Social improvement must be focus for ICT says Japanese regulator

The most important function of ICT for Japan in the future is its role in addressing social needs, according to Charley K. Watanabe, deputy director-general of the Information and Communications Bureau at Japan’s Ministry of Internal Affairs and Communications (MIC). Watanabe, who was speaking at Ericsson’s Business Innovation Forum in Tokyo, pointed towards the requirements of Japan’s ageing population as well as the need to manage key resources with greater efficiency as two areas where ICT could be used to drive social improvements.
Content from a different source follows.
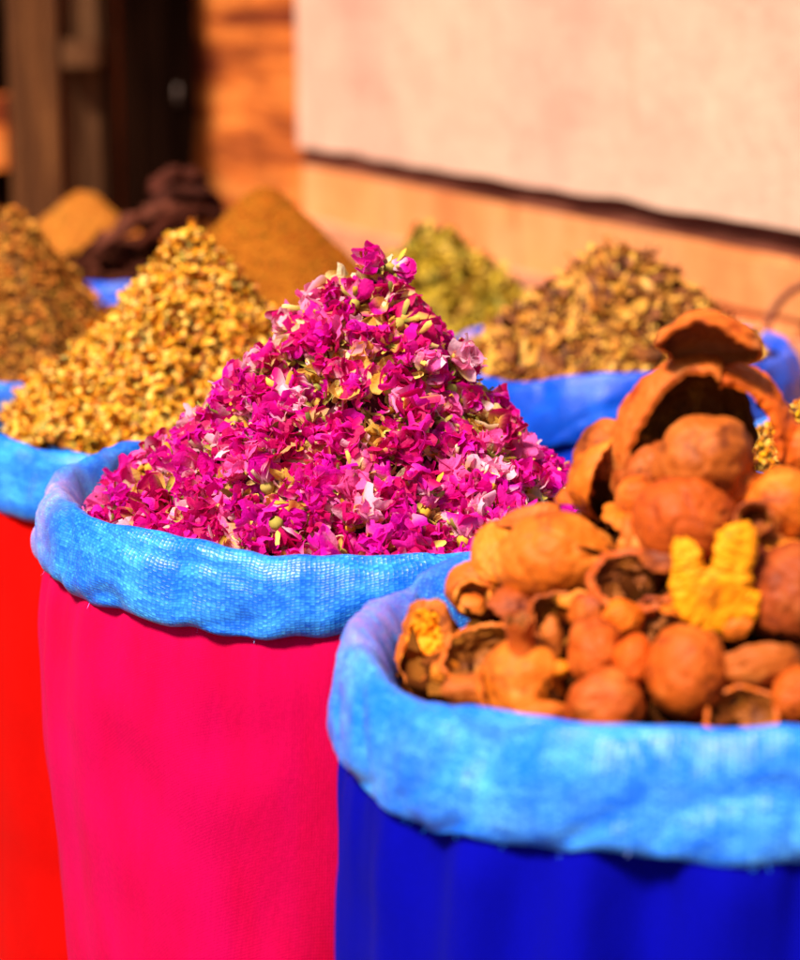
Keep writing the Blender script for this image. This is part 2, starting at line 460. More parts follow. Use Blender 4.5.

Japan is among the world’s most advanced communications markets, with one of the largest LTE subscriber bases, and 95 per cent mobile broadband penetration. Watanabe said that Japan is also one of the leading markets of the world in terms of investment in fiber deployment. Three strong mobile operators and a thriving wifi carrier market are meeting what Watanabe described as the “constant need for high speed internet” but he argued that, thus far, there has not been sufficient focus on the use of the country’s advanced ICT infrastructure for civic and social improvements.

“Now we are motivating ourselves to use ICT to solve social issues,” Watanabe said, adding that Japan, which has the most rapidly ageing population in the world, needs to become a leader in this field. Other nations will face similar problems in the future and Watanabe was keen to stress that Japan wants to drive international participation in the use of ICT for social improvements, offering Japan as the ideal test bed for trial programmes.

City authorities will become increasingly dependent on their populations to drive efficiencies, he added. Applications and services that allow citizens to alert authorities to specific issues that need attention, road repairs for example, would enable governments to deploy resources more effectively. But mass deployment of sensors and automated utility infrastructure will also be necessary to address problems like water leakage and transport flow. Tokyo will be hosting the Olympics in 2020, so the MIC has a compelling medium term deadline by which to demonstrate evidence of its progress.